Material supplied -

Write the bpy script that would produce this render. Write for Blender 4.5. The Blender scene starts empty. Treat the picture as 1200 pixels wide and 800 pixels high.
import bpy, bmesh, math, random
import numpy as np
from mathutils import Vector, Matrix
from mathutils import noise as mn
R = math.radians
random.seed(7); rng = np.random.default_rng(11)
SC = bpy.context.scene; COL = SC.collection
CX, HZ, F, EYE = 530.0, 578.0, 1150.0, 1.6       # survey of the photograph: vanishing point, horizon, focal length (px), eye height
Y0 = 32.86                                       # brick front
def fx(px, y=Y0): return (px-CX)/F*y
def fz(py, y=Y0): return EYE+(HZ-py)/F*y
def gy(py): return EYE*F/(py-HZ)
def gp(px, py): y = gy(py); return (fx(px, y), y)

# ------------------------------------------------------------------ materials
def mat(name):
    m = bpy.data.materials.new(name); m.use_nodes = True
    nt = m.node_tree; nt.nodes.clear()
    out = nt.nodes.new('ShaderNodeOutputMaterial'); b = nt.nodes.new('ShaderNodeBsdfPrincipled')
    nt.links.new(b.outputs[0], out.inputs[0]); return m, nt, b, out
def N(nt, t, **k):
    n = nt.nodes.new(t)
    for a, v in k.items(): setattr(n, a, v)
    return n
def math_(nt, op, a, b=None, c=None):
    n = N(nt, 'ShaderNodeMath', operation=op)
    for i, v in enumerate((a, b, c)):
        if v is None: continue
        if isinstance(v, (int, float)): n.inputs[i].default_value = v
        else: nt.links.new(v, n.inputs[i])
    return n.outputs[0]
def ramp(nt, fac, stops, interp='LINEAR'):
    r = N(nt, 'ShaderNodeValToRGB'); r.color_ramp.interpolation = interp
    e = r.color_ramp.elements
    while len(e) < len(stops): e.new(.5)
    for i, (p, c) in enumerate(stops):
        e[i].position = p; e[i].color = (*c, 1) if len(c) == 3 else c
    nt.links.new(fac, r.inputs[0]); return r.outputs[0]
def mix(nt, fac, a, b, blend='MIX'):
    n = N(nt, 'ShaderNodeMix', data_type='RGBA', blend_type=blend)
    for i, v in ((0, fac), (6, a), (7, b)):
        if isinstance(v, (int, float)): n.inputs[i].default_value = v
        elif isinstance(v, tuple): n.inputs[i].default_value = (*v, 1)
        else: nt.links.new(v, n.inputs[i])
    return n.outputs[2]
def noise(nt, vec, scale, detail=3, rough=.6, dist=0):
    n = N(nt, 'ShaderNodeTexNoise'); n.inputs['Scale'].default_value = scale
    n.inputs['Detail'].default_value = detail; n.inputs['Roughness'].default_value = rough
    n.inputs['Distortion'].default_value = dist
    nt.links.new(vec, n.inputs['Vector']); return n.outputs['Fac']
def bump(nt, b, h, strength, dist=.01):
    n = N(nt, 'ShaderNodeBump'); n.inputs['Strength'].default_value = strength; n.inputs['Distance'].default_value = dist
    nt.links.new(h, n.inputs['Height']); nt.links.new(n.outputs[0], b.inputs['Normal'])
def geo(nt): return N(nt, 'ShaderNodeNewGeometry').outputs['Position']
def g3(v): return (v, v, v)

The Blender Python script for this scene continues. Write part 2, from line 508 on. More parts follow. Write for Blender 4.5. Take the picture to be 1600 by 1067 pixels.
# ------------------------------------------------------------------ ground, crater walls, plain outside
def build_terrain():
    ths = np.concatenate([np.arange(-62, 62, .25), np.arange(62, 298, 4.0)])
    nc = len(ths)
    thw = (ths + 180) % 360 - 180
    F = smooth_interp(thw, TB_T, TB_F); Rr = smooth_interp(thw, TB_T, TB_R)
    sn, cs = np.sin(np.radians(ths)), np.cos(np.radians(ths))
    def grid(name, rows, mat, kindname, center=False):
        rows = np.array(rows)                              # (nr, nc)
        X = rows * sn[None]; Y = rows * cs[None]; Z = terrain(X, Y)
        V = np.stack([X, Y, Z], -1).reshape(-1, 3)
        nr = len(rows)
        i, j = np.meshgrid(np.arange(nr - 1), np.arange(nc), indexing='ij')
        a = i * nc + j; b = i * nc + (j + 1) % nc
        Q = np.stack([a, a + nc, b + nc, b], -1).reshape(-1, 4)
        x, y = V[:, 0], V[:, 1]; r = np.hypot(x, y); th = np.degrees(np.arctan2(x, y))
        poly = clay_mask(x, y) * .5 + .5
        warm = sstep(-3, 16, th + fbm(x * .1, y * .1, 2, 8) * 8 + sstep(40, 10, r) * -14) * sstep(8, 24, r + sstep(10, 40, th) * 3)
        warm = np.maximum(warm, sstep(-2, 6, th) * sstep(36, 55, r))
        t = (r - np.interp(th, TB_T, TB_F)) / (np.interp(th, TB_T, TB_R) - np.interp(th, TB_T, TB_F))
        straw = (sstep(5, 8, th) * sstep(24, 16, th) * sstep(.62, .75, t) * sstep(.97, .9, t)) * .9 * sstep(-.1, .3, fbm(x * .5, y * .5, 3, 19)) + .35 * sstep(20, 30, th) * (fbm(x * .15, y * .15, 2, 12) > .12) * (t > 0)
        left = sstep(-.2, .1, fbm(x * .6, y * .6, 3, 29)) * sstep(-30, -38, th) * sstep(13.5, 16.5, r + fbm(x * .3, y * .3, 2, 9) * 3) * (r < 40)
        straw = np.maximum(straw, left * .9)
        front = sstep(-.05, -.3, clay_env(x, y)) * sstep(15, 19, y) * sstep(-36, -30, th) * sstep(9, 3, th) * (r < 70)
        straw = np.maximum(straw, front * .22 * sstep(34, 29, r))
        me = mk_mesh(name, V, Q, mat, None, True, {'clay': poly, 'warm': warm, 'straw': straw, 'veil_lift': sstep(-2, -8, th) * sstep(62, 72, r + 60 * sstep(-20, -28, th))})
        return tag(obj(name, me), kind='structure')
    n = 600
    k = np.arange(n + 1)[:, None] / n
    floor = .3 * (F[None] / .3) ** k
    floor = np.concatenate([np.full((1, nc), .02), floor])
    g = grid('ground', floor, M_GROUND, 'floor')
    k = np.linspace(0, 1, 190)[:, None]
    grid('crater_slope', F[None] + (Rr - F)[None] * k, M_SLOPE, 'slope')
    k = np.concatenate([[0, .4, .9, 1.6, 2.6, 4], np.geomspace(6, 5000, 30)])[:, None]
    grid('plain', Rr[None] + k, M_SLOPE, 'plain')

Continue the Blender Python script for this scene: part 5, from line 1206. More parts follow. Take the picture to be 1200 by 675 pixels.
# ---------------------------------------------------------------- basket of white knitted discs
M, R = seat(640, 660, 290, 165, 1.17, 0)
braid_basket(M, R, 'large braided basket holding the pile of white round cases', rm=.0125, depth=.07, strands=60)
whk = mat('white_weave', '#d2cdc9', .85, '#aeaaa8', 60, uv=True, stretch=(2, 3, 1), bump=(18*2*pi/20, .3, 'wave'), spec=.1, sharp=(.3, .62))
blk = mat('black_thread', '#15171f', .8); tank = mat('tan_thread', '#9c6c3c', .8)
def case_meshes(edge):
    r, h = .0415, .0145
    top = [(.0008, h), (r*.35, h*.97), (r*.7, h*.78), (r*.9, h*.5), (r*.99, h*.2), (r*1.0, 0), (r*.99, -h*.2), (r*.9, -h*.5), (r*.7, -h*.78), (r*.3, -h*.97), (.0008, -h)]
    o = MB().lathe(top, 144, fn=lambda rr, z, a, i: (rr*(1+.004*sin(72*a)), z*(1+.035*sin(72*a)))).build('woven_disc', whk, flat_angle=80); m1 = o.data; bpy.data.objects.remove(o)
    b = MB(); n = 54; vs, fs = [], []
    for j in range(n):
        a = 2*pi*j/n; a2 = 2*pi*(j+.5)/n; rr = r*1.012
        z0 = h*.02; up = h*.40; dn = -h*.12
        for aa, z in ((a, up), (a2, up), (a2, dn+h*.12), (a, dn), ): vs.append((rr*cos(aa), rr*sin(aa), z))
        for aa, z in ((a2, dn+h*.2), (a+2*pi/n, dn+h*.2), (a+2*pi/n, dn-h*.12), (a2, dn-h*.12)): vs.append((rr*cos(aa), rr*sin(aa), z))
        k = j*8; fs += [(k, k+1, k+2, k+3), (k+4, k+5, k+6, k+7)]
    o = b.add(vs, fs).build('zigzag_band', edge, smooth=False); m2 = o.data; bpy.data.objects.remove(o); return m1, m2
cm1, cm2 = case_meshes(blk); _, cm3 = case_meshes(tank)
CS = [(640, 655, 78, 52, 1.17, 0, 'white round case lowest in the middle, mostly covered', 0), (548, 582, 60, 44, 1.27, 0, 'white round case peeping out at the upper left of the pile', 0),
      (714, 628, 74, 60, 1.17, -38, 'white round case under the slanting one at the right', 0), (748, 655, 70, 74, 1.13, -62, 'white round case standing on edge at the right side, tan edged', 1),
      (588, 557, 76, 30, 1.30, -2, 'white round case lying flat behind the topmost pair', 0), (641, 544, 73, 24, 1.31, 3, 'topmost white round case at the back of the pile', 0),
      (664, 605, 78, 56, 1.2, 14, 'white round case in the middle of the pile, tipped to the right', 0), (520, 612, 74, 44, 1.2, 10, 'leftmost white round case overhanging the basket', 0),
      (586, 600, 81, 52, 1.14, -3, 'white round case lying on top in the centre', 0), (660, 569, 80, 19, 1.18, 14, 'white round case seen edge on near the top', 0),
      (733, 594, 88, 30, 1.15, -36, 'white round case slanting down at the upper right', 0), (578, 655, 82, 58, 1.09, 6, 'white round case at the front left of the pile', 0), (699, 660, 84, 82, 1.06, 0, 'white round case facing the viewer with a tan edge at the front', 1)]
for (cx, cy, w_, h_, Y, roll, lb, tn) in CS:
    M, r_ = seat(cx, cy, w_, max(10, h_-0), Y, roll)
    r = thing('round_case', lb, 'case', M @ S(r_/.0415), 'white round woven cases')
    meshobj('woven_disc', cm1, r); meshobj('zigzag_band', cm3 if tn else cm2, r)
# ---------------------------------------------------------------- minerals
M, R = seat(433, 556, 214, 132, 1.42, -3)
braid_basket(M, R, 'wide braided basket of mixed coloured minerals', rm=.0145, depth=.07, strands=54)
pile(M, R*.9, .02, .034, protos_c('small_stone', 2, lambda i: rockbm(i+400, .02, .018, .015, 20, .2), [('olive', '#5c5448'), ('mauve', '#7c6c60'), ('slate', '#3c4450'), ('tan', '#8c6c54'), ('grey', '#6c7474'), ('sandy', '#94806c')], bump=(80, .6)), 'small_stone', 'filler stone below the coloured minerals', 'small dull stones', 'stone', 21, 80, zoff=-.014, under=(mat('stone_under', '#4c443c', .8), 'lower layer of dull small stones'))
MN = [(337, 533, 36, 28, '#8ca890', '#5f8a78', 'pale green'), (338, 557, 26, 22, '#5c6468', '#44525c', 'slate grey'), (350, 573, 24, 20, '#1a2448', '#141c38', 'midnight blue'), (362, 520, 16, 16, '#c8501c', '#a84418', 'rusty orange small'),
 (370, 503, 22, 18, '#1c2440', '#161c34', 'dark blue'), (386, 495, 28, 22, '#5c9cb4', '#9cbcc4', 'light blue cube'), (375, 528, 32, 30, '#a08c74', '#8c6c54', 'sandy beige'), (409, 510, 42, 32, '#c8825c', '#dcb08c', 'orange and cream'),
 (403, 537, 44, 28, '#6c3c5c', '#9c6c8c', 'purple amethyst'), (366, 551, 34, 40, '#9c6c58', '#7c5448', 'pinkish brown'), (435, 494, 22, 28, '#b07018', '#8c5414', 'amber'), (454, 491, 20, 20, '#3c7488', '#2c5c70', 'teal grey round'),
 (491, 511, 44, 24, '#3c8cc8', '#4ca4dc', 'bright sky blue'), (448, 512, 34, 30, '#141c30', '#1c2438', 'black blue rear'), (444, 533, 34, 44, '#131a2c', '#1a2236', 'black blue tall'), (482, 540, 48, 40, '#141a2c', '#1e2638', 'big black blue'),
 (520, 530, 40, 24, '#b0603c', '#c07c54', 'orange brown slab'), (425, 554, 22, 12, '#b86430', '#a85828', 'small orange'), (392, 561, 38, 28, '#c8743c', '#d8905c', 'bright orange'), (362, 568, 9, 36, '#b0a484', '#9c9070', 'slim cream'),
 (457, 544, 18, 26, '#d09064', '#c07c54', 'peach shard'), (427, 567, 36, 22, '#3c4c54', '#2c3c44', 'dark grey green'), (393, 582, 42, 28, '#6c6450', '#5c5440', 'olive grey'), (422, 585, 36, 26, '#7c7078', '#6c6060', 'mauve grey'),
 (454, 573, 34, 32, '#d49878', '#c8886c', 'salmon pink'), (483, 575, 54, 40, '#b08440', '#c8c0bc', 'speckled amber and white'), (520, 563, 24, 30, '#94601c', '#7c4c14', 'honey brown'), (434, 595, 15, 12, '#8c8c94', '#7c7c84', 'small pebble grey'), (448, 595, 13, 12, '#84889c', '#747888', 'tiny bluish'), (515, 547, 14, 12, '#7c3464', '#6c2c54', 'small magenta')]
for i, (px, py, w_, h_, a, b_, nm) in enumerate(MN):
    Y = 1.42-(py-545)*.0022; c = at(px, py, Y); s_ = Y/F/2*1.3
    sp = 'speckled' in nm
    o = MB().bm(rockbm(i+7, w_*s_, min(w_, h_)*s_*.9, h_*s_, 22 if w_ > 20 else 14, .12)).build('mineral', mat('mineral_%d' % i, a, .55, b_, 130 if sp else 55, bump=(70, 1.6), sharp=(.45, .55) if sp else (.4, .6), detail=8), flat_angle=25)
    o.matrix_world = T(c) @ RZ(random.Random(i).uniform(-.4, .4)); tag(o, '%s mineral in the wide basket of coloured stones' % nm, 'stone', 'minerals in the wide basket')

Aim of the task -
Produce the lines from the top of the listing through the "def gp(px, py): y" line exactly as they appear, with no additional output.

Exercise response -
Write the bpy script that would produce this render. Write for Blender 4.5. The Blender scene starts empty. Treat the picture as 1200 pixels wide and 800 pixels high.
import bpy, bmesh, math, random
import numpy as np
from mathutils import Vector, Matrix
from mathutils import noise as mn
R = math.radians
random.seed(7); rng = np.random.default_rng(11)
SC = bpy.context.scene; COL = SC.collection
CX, HZ, F, EYE = 530.0, 578.0, 1150.0, 1.6       # survey of the photograph: vanishing point, horizon, focal length (px), eye height
Y0 = 32.86                                       # brick front
def fx(px, y=Y0): return (px-CX)/F*y
def fz(py, y=Y0): return EYE+(HZ-py)/F*y
def gy(py): return EYE*F/(py-HZ)
def gp(px, py): y = gy(py); return (fx(px, y), y)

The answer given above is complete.